* GIVEN DATA
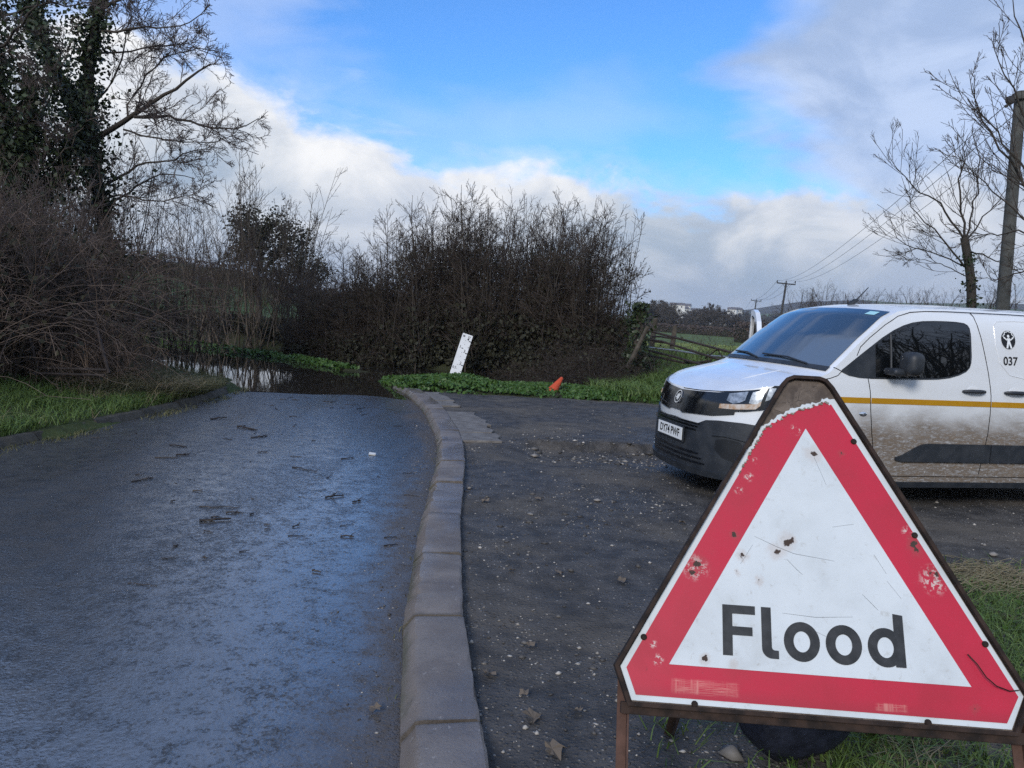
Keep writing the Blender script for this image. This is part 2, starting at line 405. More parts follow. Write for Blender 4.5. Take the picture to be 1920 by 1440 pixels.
def ground_z(x, y):
    x = np.asarray(x, float); y = np.asarray(y, float)
    xl, xr = np.interp(y, LY, LX), np.interp(y, RY, RX)
    wet = sstep(y, 13.5, 16)
    # left bank
    d = np.maximum(xl - x, 0) * (1 - .35 * wet)
    zl = .06 - .12 * wet * (1 - sstep(d, 0, 1.2)) + .42 * sstep(d, .1, 3.5) + .5 * sstep(d, 4, 14) + .03 * vnoise(x, y, 1.6, 3) * sstep(d, .2, 1)
    # right verge beyond the lay-by
    e = np.maximum(x - xr, 0) * .74
    far_ = sstep(y, 15.9, 17.4)
    strip = .09 * sstep(e, .0, .15) * sstep(e, .75, .45) * np.where((y > 16.2) & (y < 17.9), 0, 1)
    ditch = -.42 * sstep(e, .7, 1.2) * sstep(e, 2.7, 2.0)
    bank = .55 * sstep(e, 2.2, 4.2)
    z_strip = -.10 + 1.4 * strip + ditch * .8 + bank + .04 * vnoise(x, y, 1.1, 5)
    # mound between lay-by and ditch, for the straight stretch
    mound = .09 * sstep(y, 13.9, 14.8) * sstep(y, 16.6, 15.4)
    dit2 = -.42 * sstep(y, 15.6, 17.0) * sstep(y, 20.0, 19.3) * sstep(x, 2.4, .6)
    up = .25 * sstep(y, 15, 19) * sstep(x, 1.6, 3.6) + .35 * sstep(y, 19.4, 21.5) - .75 * sstep(y, 24, 48)
    z_right = .02 + mound + dit2 + up + .03 * vnoise(x, y, 1.3, 9)
    kk = sstep(x, -3.2, -1.2)
    zr = np.where(y > 14, z_right * kk + z_strip * (1 - kk), z_right)
    inlay = (y < 14.1) & (y > -5)
    zr = np.where(inlay, -.06 + .14 * sstep(x, 6.5, 9), zr)
    z = np.where(x < xl, zl, np.where(x > xr, zr, road_z(x, y) - .10))
    # country beyond
    r = np.hypot(x, y)
    azd = np.degrees(np.arctan2(x, np.maximum(y, 1e-3)))
    z = z + 2.6 * sstep(y, 34, 95) * sstep(x, 8, -45) + .7 * sstep(y, 30, 60) * sstep(x, -6, -26)
    hill = np.interp(azd, [-60, -20, 0, 9, 13, 17, 20, 24, 30, 60], [30, 26, 12, 9, 16, 30, 46, 60, 64, 40])
    z = z + hill * sstep(r, 420, 1700) * (1 + .22 * vnoise(x, y, .0045, 2)) + 1.5 * sstep(r, 120, 400) * vnoise(x, y, .006, 4)
    z = np.where(y < -60, np.minimum(z, .3), z)
    return z

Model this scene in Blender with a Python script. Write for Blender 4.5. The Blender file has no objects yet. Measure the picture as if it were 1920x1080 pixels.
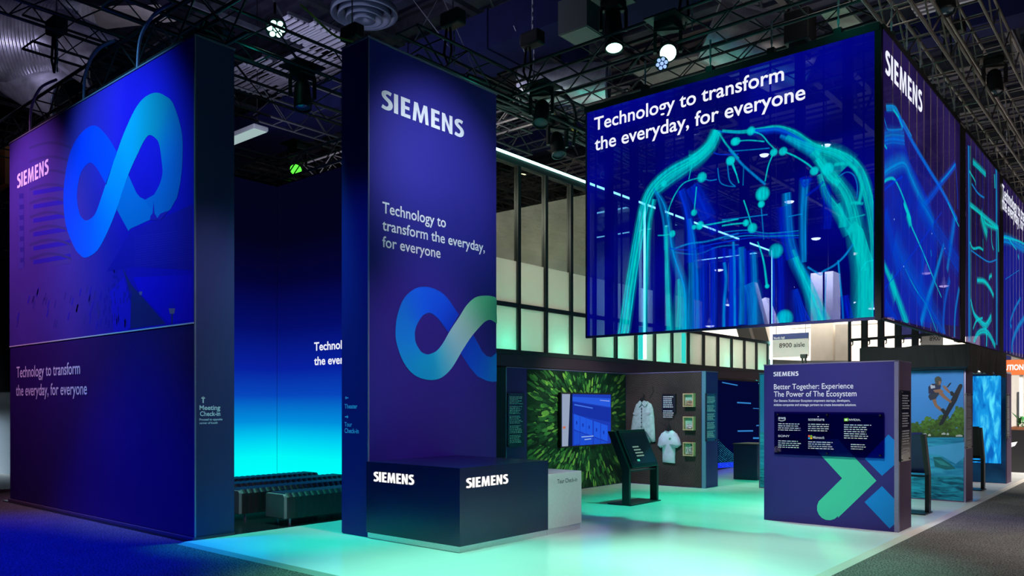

* STATED TASK
Reproduce each record from above exactly; pictures do not belong in the copy.

* RESPONSE TO THE EXERCISE
Keep writing the Blender script for this image. This is part 2, starting at line 405. More parts follow. Write for Blender 4.5. Take the picture to be 1920 by 1440 pixels.
def ground_z(x, y):
    x = np.asarray(x, float); y = np.asarray(y, float)
    xl, xr = np.interp(y, LY, LX), np.interp(y, RY, RX)
    wet = sstep(y, 13.5, 16)
    # left bank
    d = np.maximum(xl - x, 0) * (1 - .35 * wet)
    zl = .06 - .12 * wet * (1 - sstep(d, 0, 1.2)) + .42 * sstep(d, .1, 3.5) + .5 * sstep(d, 4, 14) + .03 * vnoise(x, y, 1.6, 3) * sstep(d, .2, 1)
    # right verge beyond the lay-by
    e = np.maximum(x - xr, 0) * .74
    far_ = sstep(y, 15.9, 17.4)
    strip = .09 * sstep(e, .0, .15) * sstep(e, .75, .45) * np.where((y > 16.2) & (y < 17.9), 0, 1)
    ditch = -.42 * sstep(e, .7, 1.2) * sstep(e, 2.7, 2.0)
    bank = .55 * sstep(e, 2.2, 4.2)
    z_strip = -.10 + 1.4 * strip + ditch * .8 + bank + .04 * vnoise(x, y, 1.1, 5)
    # mound between lay-by and ditch, for the straight stretch
    mound = .09 * sstep(y, 13.9, 14.8) * sstep(y, 16.6, 15.4)
    dit2 = -.42 * sstep(y, 15.6, 17.0) * sstep(y, 20.0, 19.3) * sstep(x, 2.4, .6)
    up = .25 * sstep(y, 15, 19) * sstep(x, 1.6, 3.6) + .35 * sstep(y, 19.4, 21.5) - .75 * sstep(y, 24, 48)
    z_right = .02 + mound + dit2 + up + .03 * vnoise(x, y, 1.3, 9)
    kk = sstep(x, -3.2, -1.2)
    zr = np.where(y > 14, z_right * kk + z_strip * (1 - kk), z_right)
    inlay = (y < 14.1) & (y > -5)
    zr = np.where(inlay, -.06 + .14 * sstep(x, 6.5, 9), zr)
    z = np.where(x < xl, zl, np.where(x > xr, zr, road_z(x, y) - .10))
    # country beyond
    r = np.hypot(x, y)
    azd = np.degrees(np.arctan2(x, np.maximum(y, 1e-3)))
    z = z + 2.6 * sstep(y, 34, 95) * sstep(x, 8, -45) + .7 * sstep(y, 30, 60) * sstep(x, -6, -26)
    hill = np.interp(azd, [-60, -20, 0, 9, 13, 17, 20, 24, 30, 60], [30, 26, 12, 9, 16, 30, 46, 60, 64, 40])
    z = z + hill * sstep(r, 420, 1700) * (1 + .22 * vnoise(x, y, .0045, 2)) + 1.5 * sstep(r, 120, 400) * vnoise(x, y, .006, 4)
    z = np.where(y < -60, np.minimum(z, .3), z)
    return z

Model this scene in Blender with a Python script. Write for Blender 4.5. The Blender file has no objects yet. Measure the picture as if it were 1920x1080 pixels.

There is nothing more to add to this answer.